Cumhurbaşkanı sayın Erdoğan 17 Haziran 2021 tarihinde “AB’ye tam üyelik mücadelemizin artık neticelenmesini istiyoruz” demiştir ama bu açıklama da Başbakan Çiller’in açıklaması gibi “suya yazılan yazı” olmaktan öteye geçememiştir.
Başbakan Erdoğan, 18 Temmuz 2012 tarihinde Rusya ziyaretine atıfta bulunarak, Rusya Devlet Başkanı Vladimir Putin’e “Zaman zaman bize takılıyorsun. AB’de ne işin var diyorsun.

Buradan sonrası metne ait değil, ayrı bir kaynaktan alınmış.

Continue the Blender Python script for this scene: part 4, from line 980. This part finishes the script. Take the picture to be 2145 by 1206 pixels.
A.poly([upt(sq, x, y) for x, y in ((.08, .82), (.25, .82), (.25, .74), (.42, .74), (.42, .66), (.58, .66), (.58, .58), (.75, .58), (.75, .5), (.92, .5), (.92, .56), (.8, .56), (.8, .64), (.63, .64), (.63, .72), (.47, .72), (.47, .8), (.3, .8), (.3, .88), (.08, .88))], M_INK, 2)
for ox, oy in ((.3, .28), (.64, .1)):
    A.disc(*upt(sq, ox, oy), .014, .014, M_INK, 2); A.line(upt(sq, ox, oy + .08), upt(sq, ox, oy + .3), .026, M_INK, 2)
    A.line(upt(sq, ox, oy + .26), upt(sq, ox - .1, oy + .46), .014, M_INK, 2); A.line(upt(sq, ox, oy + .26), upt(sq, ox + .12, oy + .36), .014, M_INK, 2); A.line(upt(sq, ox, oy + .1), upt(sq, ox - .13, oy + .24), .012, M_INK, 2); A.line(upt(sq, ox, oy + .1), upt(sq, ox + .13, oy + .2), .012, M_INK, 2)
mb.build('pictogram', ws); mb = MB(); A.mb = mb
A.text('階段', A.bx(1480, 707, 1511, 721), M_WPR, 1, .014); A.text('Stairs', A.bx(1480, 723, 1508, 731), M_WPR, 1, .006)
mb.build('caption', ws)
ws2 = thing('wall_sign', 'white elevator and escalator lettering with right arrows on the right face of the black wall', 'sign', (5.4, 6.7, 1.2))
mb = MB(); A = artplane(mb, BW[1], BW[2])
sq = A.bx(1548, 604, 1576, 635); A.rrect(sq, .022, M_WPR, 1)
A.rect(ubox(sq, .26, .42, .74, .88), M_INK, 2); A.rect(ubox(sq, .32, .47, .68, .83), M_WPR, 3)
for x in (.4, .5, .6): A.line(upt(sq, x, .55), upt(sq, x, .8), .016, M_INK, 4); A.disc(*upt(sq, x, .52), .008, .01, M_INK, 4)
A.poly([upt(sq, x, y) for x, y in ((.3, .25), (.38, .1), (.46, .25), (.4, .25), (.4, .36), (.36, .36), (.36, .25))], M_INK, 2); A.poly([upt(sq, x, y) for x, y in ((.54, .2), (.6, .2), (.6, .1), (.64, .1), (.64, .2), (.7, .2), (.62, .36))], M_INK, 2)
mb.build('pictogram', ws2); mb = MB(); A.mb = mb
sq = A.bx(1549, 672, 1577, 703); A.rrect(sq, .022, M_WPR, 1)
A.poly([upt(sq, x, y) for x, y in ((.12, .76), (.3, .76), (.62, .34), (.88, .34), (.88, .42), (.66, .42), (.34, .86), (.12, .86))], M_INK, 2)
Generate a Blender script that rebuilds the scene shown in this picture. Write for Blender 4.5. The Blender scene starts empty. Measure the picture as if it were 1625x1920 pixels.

O zaman ben de şimdi size takılayım. Hadi gelin bizi Şangay Beşlisi’ne dahil edin, biz de AB’yi gözden geçirelim” demiştir. “2023’e Avrupa kalır mı sizce” sorusu yöneltilen Erdoğan, ”Kalır, kalmaz ama AB’nin hali ortada şu anda. Maastricht kriterlerini karşılayamıyorlar. Biz evelallah karşılıyoruz” açıklamasında bulunmuştur.
Türkiye AB İlişkilerindeki çifte standartlara ben “BOBON Kriterleri” diyorum. Bu kriterler Avrupa Birliği’nde Türkiye’ye yapılan ayırımcılığı belirtmek üzere tarafımdan kullanılan ve Türkçe literatüre giren bir kavramdır. BOBON kriterlerinin açılımı şöyledir: BO: Bizden Olanlar, BON: Bizden OlmayaNlar. Türkiye, bazı AB liderleri (geçmişte Merkel ve Sarkozy) ve Avrupalılar tarafından BON kapsamında algılandığı için daima önüne engel çıkarılan ülke olmuştur.
AB, Türkiye’nin katılım sürecinin önündeki engelleri kaldırmadığı ve ahde vefa ilkesinin gereklerini yerine getirmediği sürece AB ile ilişkilerin yeniden düzenlenmesinde yarar vardır. Türkiye AB üyesi olamayacaksa, ilişkilerin karşılıklı menfaate dayalı bir modelde yeniden düzenlemesi gerekir. Bunun en sağlıklı yolu, Gümrük Birliği’nin genişletilerek, emeğin serbest dolaşımının da sağlanmasında yatar.